Looking over the specs sheet, it seems like Microchip is really selling this as a Capacitive Touch controller, with improvements against noise?? (Something about a driven shield + extra boost? Maybe a voltage boost for faster touch sensing?)
I don't fully understand the capacitive touch side, but its something that Microchip has often included in various AVR chips.
The other tidbits I've noticed is how much weaker / cheaper the specs seem to be compared to AVR DD or AVR EB released in the past 5 years. 10-bit ADC (instead of 12-bit on the DD). Fewer comparators. No "special features" (AVR DB had op-amps as part of the package.
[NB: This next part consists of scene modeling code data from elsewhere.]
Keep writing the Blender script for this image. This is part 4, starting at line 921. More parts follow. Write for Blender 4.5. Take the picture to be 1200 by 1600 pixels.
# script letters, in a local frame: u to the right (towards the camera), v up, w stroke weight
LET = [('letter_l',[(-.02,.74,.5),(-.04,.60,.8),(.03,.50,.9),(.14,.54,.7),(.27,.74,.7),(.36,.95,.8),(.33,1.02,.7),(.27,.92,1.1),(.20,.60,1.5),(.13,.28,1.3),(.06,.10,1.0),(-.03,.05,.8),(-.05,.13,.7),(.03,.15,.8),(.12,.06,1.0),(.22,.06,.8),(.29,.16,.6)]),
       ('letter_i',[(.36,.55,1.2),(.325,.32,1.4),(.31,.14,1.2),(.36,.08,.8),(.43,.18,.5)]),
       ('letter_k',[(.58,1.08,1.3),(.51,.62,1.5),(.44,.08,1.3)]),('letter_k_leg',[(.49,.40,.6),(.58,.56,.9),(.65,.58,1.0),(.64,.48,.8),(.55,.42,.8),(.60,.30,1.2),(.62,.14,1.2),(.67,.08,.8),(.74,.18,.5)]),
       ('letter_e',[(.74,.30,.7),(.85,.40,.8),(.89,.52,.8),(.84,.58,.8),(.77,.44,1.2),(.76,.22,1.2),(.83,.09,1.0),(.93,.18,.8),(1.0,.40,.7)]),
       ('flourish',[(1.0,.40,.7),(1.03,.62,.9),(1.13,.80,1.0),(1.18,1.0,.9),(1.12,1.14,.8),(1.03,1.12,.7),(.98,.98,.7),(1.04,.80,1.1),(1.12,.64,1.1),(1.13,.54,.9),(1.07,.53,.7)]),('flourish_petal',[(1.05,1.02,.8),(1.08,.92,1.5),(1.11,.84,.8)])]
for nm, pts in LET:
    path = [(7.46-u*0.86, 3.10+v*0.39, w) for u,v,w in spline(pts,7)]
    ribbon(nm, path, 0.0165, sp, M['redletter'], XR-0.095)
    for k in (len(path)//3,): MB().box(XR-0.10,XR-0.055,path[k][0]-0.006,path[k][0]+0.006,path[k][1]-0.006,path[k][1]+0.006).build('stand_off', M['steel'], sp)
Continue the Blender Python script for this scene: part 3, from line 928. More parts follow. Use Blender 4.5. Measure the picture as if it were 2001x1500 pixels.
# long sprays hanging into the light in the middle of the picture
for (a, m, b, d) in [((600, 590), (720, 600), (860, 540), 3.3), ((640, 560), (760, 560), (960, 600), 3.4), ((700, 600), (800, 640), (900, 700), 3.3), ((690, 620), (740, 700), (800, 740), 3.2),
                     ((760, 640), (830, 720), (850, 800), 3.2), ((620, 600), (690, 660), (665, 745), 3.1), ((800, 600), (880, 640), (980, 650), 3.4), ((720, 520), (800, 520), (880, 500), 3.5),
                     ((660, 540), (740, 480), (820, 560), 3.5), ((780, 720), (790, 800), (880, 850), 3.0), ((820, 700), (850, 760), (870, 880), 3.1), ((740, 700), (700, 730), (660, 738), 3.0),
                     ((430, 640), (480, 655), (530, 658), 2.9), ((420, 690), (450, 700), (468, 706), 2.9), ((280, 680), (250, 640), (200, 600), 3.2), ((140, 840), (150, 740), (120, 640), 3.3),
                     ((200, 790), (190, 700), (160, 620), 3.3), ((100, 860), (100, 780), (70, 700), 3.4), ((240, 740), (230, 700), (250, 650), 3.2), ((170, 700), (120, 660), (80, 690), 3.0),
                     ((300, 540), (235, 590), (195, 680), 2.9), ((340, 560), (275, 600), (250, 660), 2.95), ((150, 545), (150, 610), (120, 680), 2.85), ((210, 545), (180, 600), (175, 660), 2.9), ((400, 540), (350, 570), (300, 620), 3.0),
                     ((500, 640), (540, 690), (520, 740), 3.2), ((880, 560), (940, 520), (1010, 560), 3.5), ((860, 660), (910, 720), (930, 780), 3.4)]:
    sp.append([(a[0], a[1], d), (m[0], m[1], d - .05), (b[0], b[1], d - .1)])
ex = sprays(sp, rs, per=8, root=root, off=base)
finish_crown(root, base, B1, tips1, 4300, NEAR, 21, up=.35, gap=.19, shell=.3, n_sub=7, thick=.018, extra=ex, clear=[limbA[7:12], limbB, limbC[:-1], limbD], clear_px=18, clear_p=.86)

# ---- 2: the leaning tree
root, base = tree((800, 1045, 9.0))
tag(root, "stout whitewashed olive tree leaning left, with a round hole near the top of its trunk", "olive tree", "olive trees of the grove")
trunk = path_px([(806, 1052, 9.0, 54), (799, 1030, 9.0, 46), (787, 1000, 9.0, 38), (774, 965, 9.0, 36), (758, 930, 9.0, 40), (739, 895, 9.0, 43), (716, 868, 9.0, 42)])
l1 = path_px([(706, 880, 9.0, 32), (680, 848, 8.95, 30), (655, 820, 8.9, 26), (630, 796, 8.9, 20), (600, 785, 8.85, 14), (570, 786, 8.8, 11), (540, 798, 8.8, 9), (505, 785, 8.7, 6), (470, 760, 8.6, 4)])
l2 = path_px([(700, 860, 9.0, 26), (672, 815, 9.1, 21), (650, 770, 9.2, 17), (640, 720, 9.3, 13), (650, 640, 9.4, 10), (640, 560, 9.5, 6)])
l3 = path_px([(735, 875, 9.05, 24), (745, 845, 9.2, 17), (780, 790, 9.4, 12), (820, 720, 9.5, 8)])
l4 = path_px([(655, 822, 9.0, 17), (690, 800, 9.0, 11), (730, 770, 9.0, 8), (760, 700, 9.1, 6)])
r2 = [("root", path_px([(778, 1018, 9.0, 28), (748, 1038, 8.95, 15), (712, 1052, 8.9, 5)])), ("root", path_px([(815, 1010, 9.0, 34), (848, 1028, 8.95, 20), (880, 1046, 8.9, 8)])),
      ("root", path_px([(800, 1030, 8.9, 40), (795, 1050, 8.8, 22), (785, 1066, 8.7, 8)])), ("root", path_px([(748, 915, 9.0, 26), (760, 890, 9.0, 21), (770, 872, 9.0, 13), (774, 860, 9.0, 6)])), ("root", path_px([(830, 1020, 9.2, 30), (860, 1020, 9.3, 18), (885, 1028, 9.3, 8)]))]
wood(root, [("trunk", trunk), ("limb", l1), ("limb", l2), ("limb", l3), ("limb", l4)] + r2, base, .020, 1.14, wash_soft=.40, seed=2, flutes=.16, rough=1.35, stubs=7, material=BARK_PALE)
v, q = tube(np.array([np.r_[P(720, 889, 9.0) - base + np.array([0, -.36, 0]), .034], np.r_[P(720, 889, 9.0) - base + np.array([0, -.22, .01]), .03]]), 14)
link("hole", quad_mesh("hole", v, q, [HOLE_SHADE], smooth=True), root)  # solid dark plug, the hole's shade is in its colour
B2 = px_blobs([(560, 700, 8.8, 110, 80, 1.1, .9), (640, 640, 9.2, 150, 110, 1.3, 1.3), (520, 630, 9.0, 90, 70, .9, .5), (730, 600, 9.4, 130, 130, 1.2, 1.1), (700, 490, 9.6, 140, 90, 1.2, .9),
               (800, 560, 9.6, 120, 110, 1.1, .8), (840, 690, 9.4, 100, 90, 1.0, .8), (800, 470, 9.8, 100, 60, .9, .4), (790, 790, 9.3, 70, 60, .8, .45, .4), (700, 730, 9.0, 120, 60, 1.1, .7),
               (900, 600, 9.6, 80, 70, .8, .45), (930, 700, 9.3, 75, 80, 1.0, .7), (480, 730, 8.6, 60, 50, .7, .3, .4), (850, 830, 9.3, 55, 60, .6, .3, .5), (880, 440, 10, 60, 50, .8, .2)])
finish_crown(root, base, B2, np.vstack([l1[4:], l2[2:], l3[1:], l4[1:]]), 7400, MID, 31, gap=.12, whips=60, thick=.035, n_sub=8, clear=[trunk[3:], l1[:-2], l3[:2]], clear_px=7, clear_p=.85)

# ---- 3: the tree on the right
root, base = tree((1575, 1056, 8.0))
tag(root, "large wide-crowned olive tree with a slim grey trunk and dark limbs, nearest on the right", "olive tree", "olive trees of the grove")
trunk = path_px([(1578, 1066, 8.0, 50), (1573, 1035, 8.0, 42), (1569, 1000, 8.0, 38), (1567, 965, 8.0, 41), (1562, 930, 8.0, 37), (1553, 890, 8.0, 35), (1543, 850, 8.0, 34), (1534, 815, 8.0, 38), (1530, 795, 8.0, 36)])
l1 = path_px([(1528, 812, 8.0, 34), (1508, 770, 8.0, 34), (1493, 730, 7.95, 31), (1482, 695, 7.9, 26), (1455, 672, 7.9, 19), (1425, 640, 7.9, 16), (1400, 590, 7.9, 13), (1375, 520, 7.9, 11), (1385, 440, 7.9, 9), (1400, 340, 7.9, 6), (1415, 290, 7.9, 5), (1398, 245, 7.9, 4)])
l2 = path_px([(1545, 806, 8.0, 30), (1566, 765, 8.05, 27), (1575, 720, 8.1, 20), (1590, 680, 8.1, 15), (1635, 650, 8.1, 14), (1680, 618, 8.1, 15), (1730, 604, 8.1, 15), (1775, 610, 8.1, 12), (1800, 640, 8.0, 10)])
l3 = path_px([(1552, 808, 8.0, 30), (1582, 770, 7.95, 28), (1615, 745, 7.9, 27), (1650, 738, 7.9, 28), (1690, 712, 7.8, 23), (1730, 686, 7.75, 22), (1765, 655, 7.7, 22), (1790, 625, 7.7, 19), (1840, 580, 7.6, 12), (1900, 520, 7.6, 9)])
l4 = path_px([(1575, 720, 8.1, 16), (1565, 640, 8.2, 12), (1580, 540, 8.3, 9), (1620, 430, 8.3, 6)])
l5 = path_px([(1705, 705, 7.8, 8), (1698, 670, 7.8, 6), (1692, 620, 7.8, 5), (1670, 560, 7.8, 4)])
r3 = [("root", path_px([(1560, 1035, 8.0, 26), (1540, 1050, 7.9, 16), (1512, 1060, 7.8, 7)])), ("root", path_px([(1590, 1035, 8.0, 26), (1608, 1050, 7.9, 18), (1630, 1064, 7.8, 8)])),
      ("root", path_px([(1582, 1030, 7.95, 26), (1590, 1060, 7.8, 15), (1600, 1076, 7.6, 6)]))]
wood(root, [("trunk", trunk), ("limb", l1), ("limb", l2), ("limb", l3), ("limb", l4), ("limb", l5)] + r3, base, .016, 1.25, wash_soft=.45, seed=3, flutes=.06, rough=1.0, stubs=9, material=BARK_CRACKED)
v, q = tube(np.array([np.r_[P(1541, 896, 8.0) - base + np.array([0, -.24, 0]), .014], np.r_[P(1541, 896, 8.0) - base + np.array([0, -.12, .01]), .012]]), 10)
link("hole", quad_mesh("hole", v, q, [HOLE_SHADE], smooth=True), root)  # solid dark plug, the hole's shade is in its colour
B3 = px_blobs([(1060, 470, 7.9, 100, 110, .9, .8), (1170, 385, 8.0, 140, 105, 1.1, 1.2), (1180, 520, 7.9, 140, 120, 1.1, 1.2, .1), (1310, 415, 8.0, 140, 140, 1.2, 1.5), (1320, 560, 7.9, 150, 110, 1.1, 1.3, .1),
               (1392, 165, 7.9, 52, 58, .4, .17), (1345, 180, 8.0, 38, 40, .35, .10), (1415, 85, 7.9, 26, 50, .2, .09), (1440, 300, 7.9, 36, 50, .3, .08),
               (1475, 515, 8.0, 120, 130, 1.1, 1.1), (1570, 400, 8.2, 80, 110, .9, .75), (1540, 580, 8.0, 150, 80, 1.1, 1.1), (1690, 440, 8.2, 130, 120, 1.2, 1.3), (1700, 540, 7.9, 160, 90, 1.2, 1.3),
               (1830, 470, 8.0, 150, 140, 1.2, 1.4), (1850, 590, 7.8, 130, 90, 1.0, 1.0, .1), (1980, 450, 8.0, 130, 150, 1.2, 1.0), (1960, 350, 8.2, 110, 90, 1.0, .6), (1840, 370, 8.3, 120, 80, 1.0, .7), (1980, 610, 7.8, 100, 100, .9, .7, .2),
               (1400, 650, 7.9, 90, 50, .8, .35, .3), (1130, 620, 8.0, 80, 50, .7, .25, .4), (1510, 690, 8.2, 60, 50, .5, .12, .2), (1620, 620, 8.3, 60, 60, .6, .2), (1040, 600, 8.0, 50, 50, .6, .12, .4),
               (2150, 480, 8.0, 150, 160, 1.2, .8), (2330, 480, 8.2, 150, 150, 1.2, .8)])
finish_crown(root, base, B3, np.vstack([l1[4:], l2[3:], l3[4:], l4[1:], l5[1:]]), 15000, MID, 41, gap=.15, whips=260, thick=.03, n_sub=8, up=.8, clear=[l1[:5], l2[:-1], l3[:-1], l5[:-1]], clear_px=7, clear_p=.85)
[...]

AVR EA had programmable-gain differential ADC capable of detecting differences of just a dozen microvolts of change....)
AVR LA however? Seemingly all focused on capacitive-touch features. Maybe someone in this topic can talk if this "driven shield" thing is worth all the effort.
That being said: the AVR LA seems to come in at a significantly lower cost, closer to the 50-cents @5k price point.
There's a few misc changes. "TimerA" (which has been present for years) seems to have been completely replaced by "TimerE". Capabilities wise that's fine, TimerE seems better than TimerA in all ways I can think of... but anyone who built code on the older timer might have some code rewriting before they can use this new chip.
Finally, 1.62V is a few hundredths of a volt lower than previous specs (of 1.8V from earlier models). Someone out there probably is excited about ever so slightly better battery lives from this.